— begin COLLECTED DATA —

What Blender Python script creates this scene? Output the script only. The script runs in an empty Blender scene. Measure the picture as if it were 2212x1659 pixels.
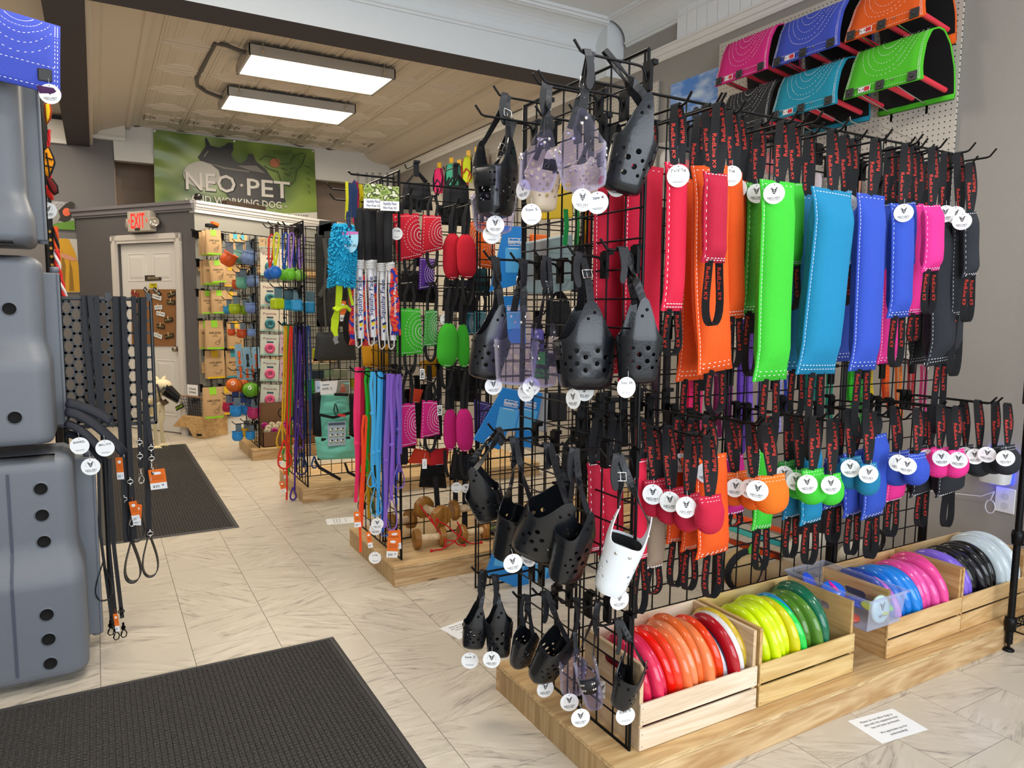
import bpy, math, random
from mathutils import Vector, Matrix
S = bpy.context.scene
COL = S.collection
R = random.Random(11)
PI = math.pi
V = Vector

# ---------------------------------------------------------------- camera, world, lights, exposure
FPX, CX, CY, EYE = 1567.21, 1106.0, 829.5, V((0, 0, 1.31))
_yaw, _pit, _rol = [math.radians(a) for a in (29.7765, 5.9851, -0.57464)]
_f = V((math.sin(_yaw)*math.cos(_pit), math.cos(_yaw)*math.cos(_pit), -math.sin(_pit)))
_r = V((math.cos(_yaw), -math.sin(_yaw), 0))
_d = _f.cross(_r)
CR = math.cos(_rol)*_r + math.sin(_rol)*_d
CD = -math.sin(_rol)*_r + math.cos(_rol)*_d
CF = _f
cam_d = bpy.data.cameras.new('camera')
cam_d.sensor_width, cam_d.sensor_fit, cam_d.lens = 36, 'HORIZONTAL', FPX/2212*36
cam_d.clip_start = 0.05
cam = bpy.data.objects.new('camera', cam_d)
COL.objects.link(cam)
cam.matrix_world = Matrix(((CR.x, -CD.x, -CF.x, EYE.x), (CR.y, -CD.y, -CF.y, EYE.y), (CR.z, -CD.z, -CF.z, EYE.z), (0, 0, 0, 1)))
S.camera = cam

world = bpy.data.worlds.new('sky')
S.world = world
world.use_nodes = True
world.node_tree.nodes['Background'].inputs['Color'].default_value = (0.72, 0.84, 1.0, 1)
world.node_tree.nodes['Background'].inputs['Strength'].default_value = 1.2

def area(name, loc, rot, sx, sy, power, col):
    l = bpy.data.lights.new(name, 'AREA')
    l.shape, l.size, l.size_y, l.energy, l.color = 'RECTANGLE', sx, sy, power, col
    o = bpy.data.objects.new(name, l)
    COL.objects.link(o)
    o.location, o.rotation_euler = loc, rot
    return o
# daylight through the shop's front windows, behind the camera
area('front_window_daylight', (1.0, -2.1, 1.65), (math.radians(90), 0, 0), 4.6, 2.3, 122, (0.88, 0.94, 1.0))
# two rear fixtures' light, plus an unseen pair added to brighten the rear left
for _x, _y, _z, _p in ((1.62, 6.08, 3.12, 36), (1.67, 7.27, 3.12, 34), (-.9, 6.2, 3.2, 34), (-.8, 8.2, 3.2, 22)):
    area('fluorescent_and_fill_light', (_x, _y, _z), (0, 0, 0), 1.05, .4, _p, (1.0, 0.87, 0.68))
for _x, _y, _z, _p, _c in ((.6, 2.9, 3.28, 34, (1, .9, .76)), (2.4, .3, 3.28, 20, (1, .97, .93)), (-.3, .9, 3.28, 20, (1, .93, .82))):  # assumed front-room ceiling lamps, added out of view without fixtures
    area('front_room_light', (_x, _y, _z), (0, 0, 0), 1.05, .4, _p, _c)
S.view_settings.view_transform = 'Standard'
S.view_settings.look = 'None'
S.view_settings.gamma = 1
S.view_settings.use_curve_mapping = False
S.view_settings.exposure = 0.3
S.cycles.max_bounces = 7
S.cycles.diffuse_bounces = 3
S.cycles.glossy_bounces = 3
S.cycles.transmission_bounces = 5
S.cycles.transparent_max_bounces = 16
S.cycles.caustics_reflective = False
S.cycles.caustics_refractive = False
S.cycles.sample_clamp_indirect = 4

# ---------------------------------------------------------------- pixels of the 2212 x 1659 frame to points on real planes
def ray(u, v):
    return CR*((u-CX)/FPX) + CD*((v-CY)/FPX) + CF
def onp(u, v, ax, val):
    w = ray(u, v)
    return EYE + w*((val-EYE[ax])/w[ax])
def onx(u, v, X): return onp(u, v, 0, X)
def ony(u, v, Y): return onp(u, v, 1, Y)
def onz(u, v, Z=0.0): return onp(u, v, 2, Z)
def at_depth(u, v, d): return EYE + ray(u, v)*d
def proj(p):
    q = V(p)-EYE
    z = q.dot(CF)
    return (CX+FPX*q.dot(CR)/z, CY+FPX*q.dot(CD)/z, z)

# ---------------------------------------------------------------- materials
def lin(c):
    if isinstance(c, str):
        c = [int(c[i:i+2], 16)/255 for i in (0, 2, 4)]
    return tuple(x/12.92 if x <= .04045 else ((x+.055)/1.055)**2.4 for x in c[:3]) + (1,)
MATS = {}
def _new(name):
    m = bpy.data.materials.new(name)
    m.use_nodes = True
    return m, m.node_tree.nodes, m.node_tree.links, m.node_tree.nodes['Principled BSDF']
def mat(name, col='808080', rough=.6, metal=0, bump=None, var=.0, vscale=12, coat=0, sheen=0, emit=None, estr=0, trans=0, ior=1.45, alpha=1, stretch=(1, 1, 1), twill=0):
    """A principled material; var mottles the colour with noise, bump=(scale, strength) adds fine relief, twill a diagonal weave."""
    if name in MATS: return MATS[name]
    m, N, L, b = _new(name)
    c = lin(col)
    b.inputs['Base Color'].default_value = c
    b.inputs['Roughness'].default_value = rough
    b.inputs['Metallic'].default_value = metal
    b.inputs['IOR'].default_value = ior
    if coat: b.inputs['Coat Weight'].default_value = coat
    if sheen:
        b.inputs['Sheen Weight'].default_value = sheen
        b.inputs['Sheen Tint'].default_value = c
    if emit:
        b.inputs['Emission Color'].default_value = lin(emit)
        b.inputs['Emission Strength'].default_value = estr
    if trans: b.inputs['Transmission Weight'].default_value = trans
    if alpha < 1: b.inputs['Alpha'].default_value = alpha
    if bump or var or twill:
        tc = N.new('ShaderNodeTexCoord'); mp = N.new('ShaderNodeMapping')
        mp.inputs['Scale'].default_value = (1, .15, 1) if twill and stretch == (1, 1, 1) else stretch
        L.new(tc.outputs['Object'], mp.inputs['Vector'])
    if var:
        n = N.new('ShaderNodeTexNoise'); n.inputs['Scale'].default_value = vscale; n.inputs['Detail'].default_value = 3
        r = N.new('ShaderNodeMix'); r.data_type = 'RGBA'
        r.inputs['A'].default_value = tuple(x*(1-var) for x in c[:3])+(1,)
        r.inputs['B'].default_value = tuple(min(1, x*(1+var)) for x in c[:3])+(1,)
        L.new(mp.outputs[0], n.inputs['Vector']); L.new(n.outputs['Fac'], r.inputs['Factor']); L.new(r.outputs['Result'], b.inputs['Base Color'])
    if bump or twill:
        bp = N.new('ShaderNodeBump')
        if twill:
            t = N.new('ShaderNodeTexWave'); t.inputs['Scale'].default_value = twill; t.inputs['Distortion'].default_value = .35
            t.inputs['Detail'].default_value = 1
            t.bands_direction = 'DIAGONAL'
            L.new(mp.outputs[0], t.inputs['Vector'])
            bp.inputs['Strength'].default_value = .55; bp.inputs['Distance'].default_value = .002
            L.new(t.outputs['Fac'], bp.inputs['Height'])
            mx = N.new('ShaderNodeMix'); mx.data_type = 'RGBA'
            mx.inputs['A'].default_value = tuple(x*.84 for x in c[:3])+(1,)
            mx.inputs['B'].default_value = tuple(min(1, x*1.08+.004) for x in c[:3])+(1,)
            L.new(t.outputs['Fac'], mx.inputs['Factor']); L.new(mx.outputs['Result'], b.inputs['Base Color'])
        else:
            n2 = N.new('ShaderNodeTexNoise'); n2.inputs['Scale'].default_value = bump[0]; n2.inputs['Detail'].default_value = 2
            L.new(mp.outputs[0], n2.inputs['Vector'])
            bp.inputs['Strength'].default_value = bump[1]; bp.inputs['Distance'].default_value = .01
            L.new(n2.outputs['Fac'], bp.inputs['Height'])
        L.new(bp.outputs['Normal'], b.inputs['Normal'])
    MATS[name] = m
    return m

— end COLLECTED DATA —

### OBJECTIVE
Your task is to return the lines above, from the first one up to and including the line containing "S.camera = cam", minus any pictures.

### REPLY TO THE TASK
What Blender Python script creates this scene? Output the script only. The script runs in an empty Blender scene. Measure the picture as if it were 2212x1659 pixels.
import bpy, math, random
from mathutils import Vector, Matrix
S = bpy.context.scene
COL = S.collection
R = random.Random(11)
PI = math.pi
V = Vector

# ---------------------------------------------------------------- camera, world, lights, exposure
FPX, CX, CY, EYE = 1567.21, 1106.0, 829.5, V((0, 0, 1.31))
_yaw, _pit, _rol = [math.radians(a) for a in (29.7765, 5.9851, -0.57464)]
_f = V((math.sin(_yaw)*math.cos(_pit), math.cos(_yaw)*math.cos(_pit), -math.sin(_pit)))
_r = V((math.cos(_yaw), -math.sin(_yaw), 0))
_d = _f.cross(_r)
CR = math.cos(_rol)*_r + math.sin(_rol)*_d
CD = -math.sin(_rol)*_r + math.cos(_rol)*_d
CF = _f
cam_d = bpy.data.cameras.new('camera')
cam_d.sensor_width, cam_d.sensor_fit, cam_d.lens = 36, 'HORIZONTAL', FPX/2212*36
cam_d.clip_start = 0.05
cam = bpy.data.objects.new('camera', cam_d)
COL.objects.link(cam)
cam.matrix_world = Matrix(((CR.x, -CD.x, -CF.x, EYE.x), (CR.y, -CD.y, -CF.y, EYE.y), (CR.z, -CD.z, -CF.z, EYE.z), (0, 0, 0, 1)))
S.camera = cam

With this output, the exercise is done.